>Today I wrote, and I wrote well. It helped that I processed some of my doubt with my friends last night. I told them of my recent blog- I am Not A Performer, and what happens to me each and every time I get to the page and today I began the process of birthing the head. I have been in labor for at least four long years with this book, and like a frightened mother with control issues, I didn’t want to let it g0- even though I really did. I figure once the head comes out and I am pleased with its face, the rest should slide on out with ease and become a fully formed baby, which I will be ready to share with the world. You do know I still talking about my book here, right?
I am a much better mother to real children than I am to my books. I have been so controlling with them, not giving them a lot of space and movement. I have held them still and stiff, trying to contain something that feels almost too big for me. I remember an editor telling me it is like I am trying to write the Bible. I think anytime writers talk about spiritual things, like I am doing, it feels big. The energy often feels like it is coming from some place else, the concepts seem huge and expansive and yet we have to filter it all down to a nice, pretty package of about 300 pages with chapters and sub-chapters.
I am in the puzzle phase- where I feel like I am faced with a million piece puzzle on my desk and I have to sort through each piece and make the pretty picture that is already there.

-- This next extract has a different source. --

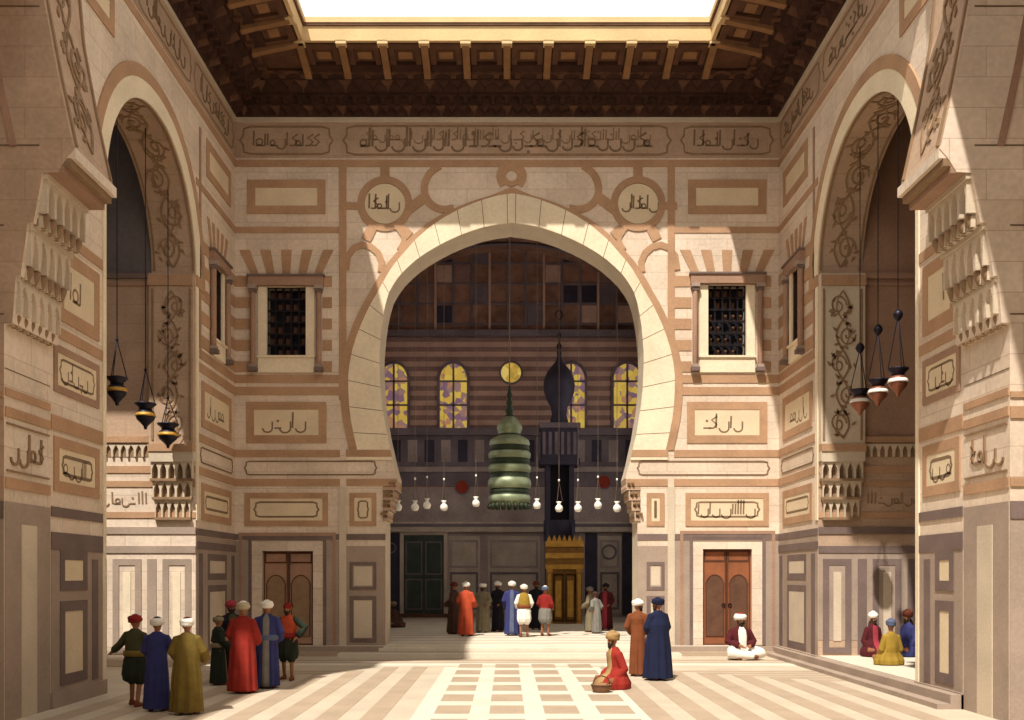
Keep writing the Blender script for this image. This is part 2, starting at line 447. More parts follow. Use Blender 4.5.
for s_ in (-1, 1):                                # reveal of the opening
    for (w0, z0), (w1, z1) in zip(P, P[1:]):
        bw.quad((AC+s_*w0, max(z0, 0), 0), (AC+s_*w1, z1, 0), (AC+s_*w1, z1, -TH), (AC+s_*w0, max(z0, 0), -TH), 'panel_light')
# bays
for (b0, b1, WH, DH, sd) in ((UL, uA, WL, DL, 11), (uB, UR, WR, DR, 23)):
    side_rows(bw, b0, b1)
    c = (WH[0]+WH[2])/2; hw = 1.22
    inset_panel(bw, c-hw, Rw['fr'][0], c+hw, Rw['fr'][1], .25)
    window_zone(bw, WH[0], WH[2], b0+.02, b1-.25, WH[0]-.52, WH[2]+.52)
    inset_panel(bw, c-hw-.03, Rw['pan'][0], c+hw+.03, Rw['pan'][1], .24, seed=sd)
    cartouche(bw, b0+.3 if b0 < 0 else b0-1.15, Rw['car'][0]+.04, b1+1.15 if b0 < 0 else b1-.3, Rw['car'][1]-.04, .04, 'script')
    inset_panel(bw, c-hw-.08, Rw['lpan'][0], c+hw+.08, Rw['lpan'][1], .17, cart=True, seed=sd+5 if b0 > 0 else None)
    # frieze cartouche and door surround
    cartouche(bw, c-1.45, Rw['frieze'][0]+.12, c+1.45, Rw['frieze'][1]-.12, .06, 'carve')
    script(bw, c-1.1, Rw['frieze'][0]+.2, c+1.3, Rw['frieze'][1]-.18, 'script', sd+2, dens=1.7)
    o = .3
    dz = DH[3]+.35
    bw.slab(b0, .28, DH[0]-.34, Rw['g1'][0]-.03, 'dado', .015); bw.slab(DH[2]+.34, .28, b1, Rw['g1'][0]-.03, 'dado', .015)
    bw.slab(DH[0]-.34, dz, DH[2]+.34, Rw['g1'][0]-.03, 'dado', .015)
    bw.frame(DH[0]-.42, .2, DH[2]+.42, dz+.1, .1, 'dado_dark', .03)
    bw.frame(DH[0]-.72, .2, DH[2]+.72, dz+.22, .1, 'rose', .03)
# strips beside the bays
for (a, b) in ((uA-.02, uA+.2), (uB-.2, uB+.02)):
    bw.slab(a, zb(400), b, Rw['b1'][0], 'ochre', .03)
    bw.slab(a, .29, b, Rw['b5'][0]-.03, 'panel_light', .036)
bw.slab(uA, Rw['b1'][0], uB, Rw['b1'][1], 'ochre', .022)
# central frieze
bw.slab(uA, Rw['frieze'][0], uB, Rw['frieze'][1], 'frieze', .01); bw.slab(uA, Rw['frieze'][1], uB, ZT, 'panel_light', .06)
cartouche(bw, uA+.1, Rw['frieze'][0]+.1, uB-.1, Rw['frieze'][1]-.1, .07, 'carve')
script(bw, uA+.55, Rw['frieze'][0]+.14, uB-.5, Rw['frieze'][1]-.1, 'script', 77, .03, dens=1.7)
script(bw, uA+.7, Rw['frieze'][0]+.42, uB-.6, Rw['frieze'][1]-.12, 'carve', 78, .022, dens=1.3)
# ochre band round the ring
OB = prof3([(y, h+(8 if y > 215 else 7)) for y, h in outer[:-1]])+[(0, zb(187))]
NP = 60
for s_ in (-1, 1):
    A = [(AC+s_*w, z) for w, z in blerp(prof3(outer), NP)]; B = [(AC+s_*w, z) for w, z in blerp(OB, NP)]
    bw.band(A, B, 'ochre', .035)
def c_oval(cx, cy, rx, ry, w=6, disc=None):
    bw.ring(xb(cx), zb(cy), rx*DB/FOC, ry*DB/FOC, w*DB/FOC, 'ochre', .034, 32)
for mx in (1, -1):
    g = lambda px: 511.5+mx*(px-511.5)
    # roundel with writing
    c_oval(g(385), 204, 24, 24, 7)
    bw.disc(xb(g(385)), zb(204), 20*.03125, 20*.03125, 'inset', .02, 32)
    script(bw, xb(g(385))-.56, zb(214), xb(g(385))+.7, zb(193), 'script', 25 if mx == 1 else 9, .03, dens=2.2)
    # links
    def link(p, q, w=7): bw.stroke([(xb(g(p[0])), zb(p[1])), (xb(g(q[0])), zb(q[1]))], w*.03125, 'ochre', .032)
    link((385, 165), (385, 180), 9); link((346, 206), (361, 206), 7); link((408, 210), (424, 198), 10); link((372, 228), (366, 240), 10)
    link((398, 226), (410, 236), 9)
    # long rounded panel by the crown
    def sm(pts, w, t):
        P = [pts[0]]
        for a_, b_, c_ in zip(pts, pts[1:], pts[2:]): P += [((a_[0]+6*b_[0]+c_[0])/8, (a_[1]+6*b_[1]+c_[1])/8), ((b_[0]+c_[0])/2, (b_[1]+c_[1])/2)]
        bw.stroke([(xb(g(x)), zb(y)) for x, y in P+[pts[-1]]], w*.03125, 'ochre', t)
    sm([(454, 208), (447, 210), (438, 209), (430, 204), (425, 196), (424, 187), (427, 177), (433, 170), (440, 166)], 7, .0335)
    sm([(503, 166), (499, 172), (499, 180), (503, 186)], 5, .0335)
    sm([(398, 228), (404, 236), (404, 243), (399, 250)], 5, .0345)
    # tall drop-shaped panel by the haunch
    pts = [(346, 270), (348, 256), (354, 248), (362, 245), (371, 247), (378, 253), (382, 262), (381, 272)]
    bw.stroke([(xb(g(a)), zb(b)) for a, b in pts], 6.5*.03125, 'ochre', .033)
    # wedge line from the haunch down to the strip
    bw.stroke([(xb(g(a)), zb(b)) for a, b in ((349, 412), (350, 425), (354, 438), (357, 449))], 3*.03125, 'ochre', .04)
bw.ring(xb(511.5), zb(176), 8*.03125, 8*.03125, 5*.03125, 'ochre', .036, 20)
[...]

Today I bounced around with the border pieces, trying to build the frame or in this case the foundation for the rest of the book.
While talking to my friends last night, I told them the thoughts that come up when I sit down to write. I watched one of them today: who do you think you are. You are not that smart, so what makes you think that you can write something so intelligent. You just aren’t worthy.

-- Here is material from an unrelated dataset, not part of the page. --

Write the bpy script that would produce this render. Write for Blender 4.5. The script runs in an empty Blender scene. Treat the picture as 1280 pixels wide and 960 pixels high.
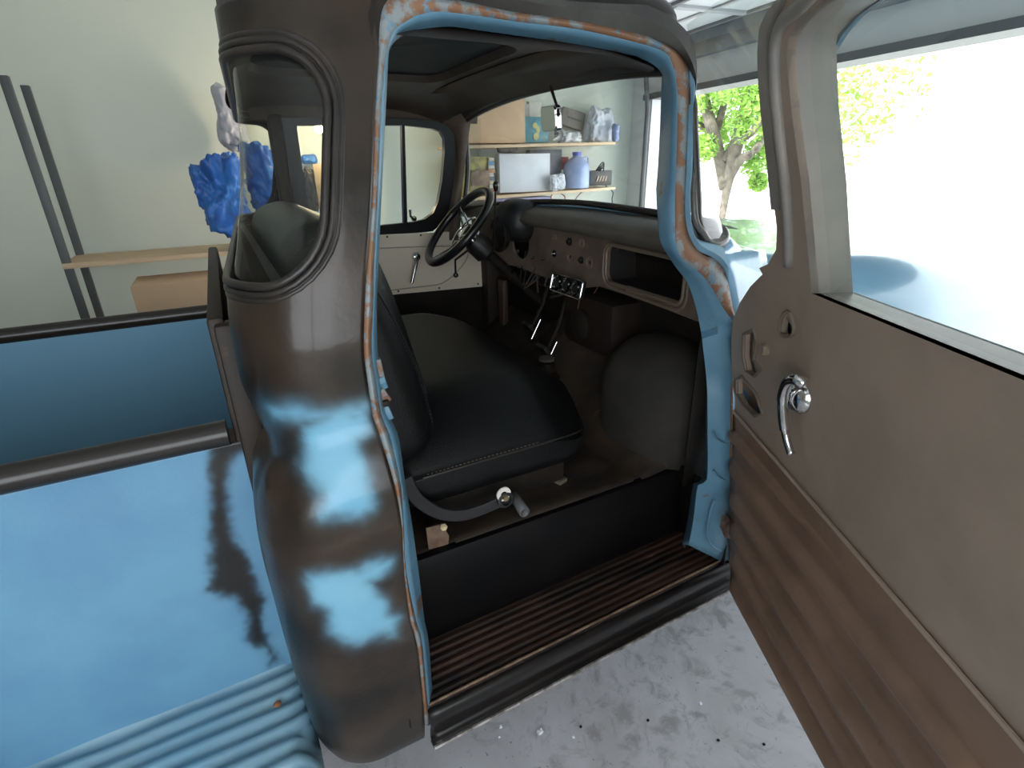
import bpy, bmesh, math, random
from mathutils import Vector, Matrix, noise
random.seed(7)
COL = bpy.context.scene.collection
PI = math.pi

# ------------------------------------------------------------------ camera
CF, CP, CY, CR = 660.0, math.radians(22.5), math.radians(27.5), math.radians(1.2)
CC = Vector((-.17, -.80, 1.53))
ch = (math.sin(CY), math.cos(CY)); cr = (math.cos(CY), -math.sin(CY))
def ray(px, py):
    a0 = px-640; b0 = py-480
    a = a0*math.cos(CR)-b0*math.sin(CR); b = a0*math.sin(CR)+b0*math.cos(CR)
    hf = CF*math.cos(CP)-b*math.sin(CP); dn = CF*math.sin(CP)+b*math.cos(CP)
    return Vector((ch[0]*hf+cr[0]*a, ch[1]*hf+cr[1]*a, -dn))
def at(px, py, X=None, Y=None, Z=None):
    d = ray(px, py)
    if X is not None: t = (X-CC.x)/d.x
    elif Y is not None: t = (Y-CC.y)/d.y
    else: t = (Z-CC.z)/d.z
    return CC+d*t
def proj(p):
    v = Vector(p)-CC
    f = ch[0]*v.x+ch[1]*v.y; a = cr[0]*v.x+cr[1]*v.y
    dep = f*math.cos(CP)-v.z*math.sin(CP); up = f*math.sin(CP)+v.z*math.cos(CP)
    if dep < .05: return (-9999, -9999)
    a, b = CF*a/dep, -CF*up/dep
    return (640+a*math.cos(CR)+b*math.sin(CR), 480-a*math.sin(CR)+b*math.cos(CR))
cam_d = bpy.data.cameras.new('camera'); cam = bpy.data.objects.new('camera', cam_d); COL.objects.link(cam)
fw = Vector((ch[0]*math.cos(CP), ch[1]*math.cos(CP), -math.sin(CP)))
r0 = Vector((cr[0], cr[1], 0)); d0 = Vector((-ch[0]*math.sin(CP), -ch[1]*math.sin(CP), -math.cos(CP)))
rr = r0*math.cos(CR)+d0*math.sin(CR); dd = -r0*math.sin(CR)+d0*math.cos(CR)
M = Matrix((rr, -dd, -fw)).transposed().to_4x4(); M.translation = CC
cam.matrix_world = M
cam_d.sensor_width = 36; cam_d.lens = 36*CF/1280; cam_d.clip_start = .02; cam_d.clip_end = 300
bpy.context.scene.camera = cam

def interp(tab, z):
    if z <= tab[0][0]: return tab[0][1]
    for (a, b), (c, d) in zip(tab, tab[1:]):
        if z <= c: return b+(d-b)*(z-a)/(c-a)
    return tab[-1][1]
def sinterp(tab, z):      # smooth version
    return (interp(tab, z-.012)+interp(tab, z)+interp(tab, z+.012))/3
YS = [(.3, .035), (.34, .02), (.45, .0), (.7, -.02), (.95, -.032), (1.03, -.024), (1.08, -.004), (1.12, .022), (1.18, .026), (1.28, .024), (1.38, .035), (1.5, .06), (1.65, .10), (1.8, .145), (2, .2)]
def ys(z): return sinterp(YS, z)
def side(px, py, dy=0):
    y = 0
    for _ in range(40):
        p = at(px, py, Y=y); y = .5*y+.5*(ys(p.z)+dy)
    return at(px, py, Y=y)

# ------------------------------------------------------------------ materials
MATS = {}
def mat(name, col, rough=.5, metal=0, var=None, vscale=8, vdet=6, bump=0, bscale=60, spots=None, spec=.5, coat=0, emit=None, trans=0, alpha=None, stretch=None, vlo=.4, vhi=.62):
    if name in MATS: return MATS[name]
    m = bpy.data.materials.new(name); m.use_nodes = True
    nt = m.node_tree; N = nt.nodes; L = nt.links; b = N['Principled BSDF']
    b.inputs['Base Color'].default_value = (*col, 1); b.inputs['Roughness'].default_value = rough
    b.inputs['Metallic'].default_value = metal; b.inputs['Specular IOR Level'].default_value = spec
    b.inputs['Coat Weight'].default_value = coat
    if trans: b.inputs['Transmission Weight'].default_value = trans
    if alpha is not None: b.inputs['Alpha'].default_value = alpha
    if emit: b.inputs['Emission Color'].default_value = (*emit[0], 1); b.inputs['Emission Strength'].default_value = emit[1]
    tc = N.new('ShaderNodeTexCoord'); src = tc.outputs['Object']
    if stretch:
        mp = N.new('ShaderNodeMapping'); mp.inputs['Scale'].default_value = stretch; L.new(src, mp.inputs[0]); src = mp.outputs[0]
    last = None
    def noise_(scale, det=6, rgh=.6):
        n = N.new('ShaderNodeTexNoise'); n.inputs['Scale'].default_value = scale; n.inputs['Detail'].default_value = det; n.inputs['Roughness'].default_value = rgh
        L.new(src, n.inputs['Vector']); return n.outputs['Fac']
    def mixc(fac, a, c):
        mx = N.new('ShaderNodeMix'); mx.data_type = 'RGBA'
        L.new(fac, mx.inputs[0])
        if isinstance(a, tuple): mx.inputs[6].default_value = (*a, 1)
        else: L.new(a, mx.inputs[6])
        if isinstance(c, tuple): mx.inputs[7].default_value = (*c, 1)
        else: L.new(c, mx.inputs[7])
        return mx.outputs[2]
    def ramp(fac, lo, hi):
        r = N.new('ShaderNodeMapRange'); r.inputs[1].default_value = lo; r.inputs[2].default_value = hi; L.new(fac, r.inputs[0]); return r.outputs[0]
    if var: last = mixc(ramp(noise_(vscale, vdet), vlo, vhi), col, var)
    for (c, sc, lo, hi) in (spots or []):
        last = mixc(ramp(noise_(sc, 5, .65), lo, hi), last if last is not None else col, c)
    if last is not None: L.new(last, b.inputs['Base Color'])
    if bump:
        bp = N.new('ShaderNodeBump'); bp.inputs['Strength'].default_value = bump; bp.inputs['Distance'].default_value = .004
        L.new(noise_(bscale, 4), bp.inputs['Height']); L.new(bp.outputs[0], b.inputs['Normal'])
    MATS[name] = m
    m['_'] = 1
    return m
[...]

Last night when my friend Theri told me how talented I was, immediately the presence of my father sat on my left shoulder and I could not take what she said inside of me. Instead her words hovered around my outside and waited until I stopped listening to the words, apparently coming from my dad- You aren’t good enough. You aren’t special. You aren’t worthy of writing.

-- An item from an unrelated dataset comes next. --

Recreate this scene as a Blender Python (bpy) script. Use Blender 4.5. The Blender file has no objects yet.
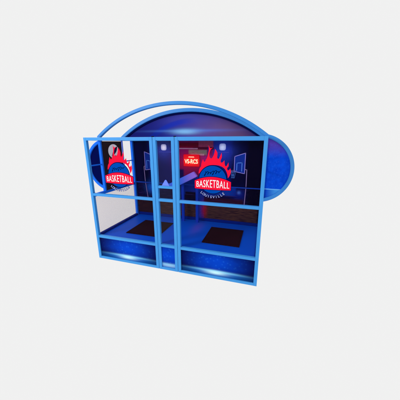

I love my dad. He’s great and has become a great supporter of me, yet now that I am doing what I thought I could never do, the beliefs and old energies of my childhood are coming through. But they are only small thoughts. They are not worthy of me or what I am here to do. In a sentence- they are not worth my time. And before I write each day I tell them so, and then I observe them as they fly on by trying to get my attention. But they won’t get it when I am writing.